Saturday, June 4, 2011


I recall seeing the box art for the 1988 horror flick, Scarecrows, back in the dark ages when I used to go down to the video store and rent VHS tapes, but I never actually bothered to check it out. This evening, I needed a horror fix in the worst way, and since the movie is available for streaming on Netflix, I decided to give it a look. Dang if I'm not glad I did. It's a solid, atmospheric little film, with fair acting, a decent story, and a particularly eerie musical score by Terry Plumeri. It's about a team of mercenaries gone bad, who have robbed Camp Pendleton of three million dollars or so and hijacked a private plane to make their escape. One of the team members double-crosses his compadres—creating a diversion on the plane and then bailing with the cash. The remaining bunch force the pilot and his daughter to put the plane down in a field so they can hunt down the rogue brigand and recover the loot. They find themselves at a remote, deserted farmhouse, guarded by several scary-looking scarecrows. Needless to say, the scarecrows aren't exactly what they seem. Creepiness and mayhem soon follow.

The storyline in no small way reminds me of Dead Birds (2004)—or rather vice-versa, since Scarecrows was made 16 years earlier—focusing on a band of murderous antiheroes, but whose characters are developed sufficiently to generate at least some interest in their fate. All of the action occurs over the course of a single night, and there's nary a trace of daylight to be seen before the end credits roll. The cinematography works well, especially the lingering shots of the scarecrows' faces following significant moments of violence and gore. There are no pat explanations for the events in the picture, and while some might feel this is a serious shortcoming, I believe quite the opposite. The "essence" of the supernatural menace is left to one's imagination; again, like Dead Birds, the narrative offers you enough information to draw your own conclusions based on its internal logic. In horror fiction, this particular quality is often exemplified in the works of Fritz Leiber and T.E.D. Klein—and both of them have strongly influenced my own creepy fiction.

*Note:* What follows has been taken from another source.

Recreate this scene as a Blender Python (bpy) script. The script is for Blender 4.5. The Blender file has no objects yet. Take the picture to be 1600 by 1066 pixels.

No, Scarecrows is hardly a horror classic, but I would consider it slam-bang perfect drive-in movie fare—though in its day, it went direct-to-video, and even in 1988, drive-in theaters had become a rare and dying breed. It's nice to have this one available at the click of a mouse via Netflix, and it's definitely worth checking out. I'll even give this one four Damned Rodan's Fiery Martinis out of five.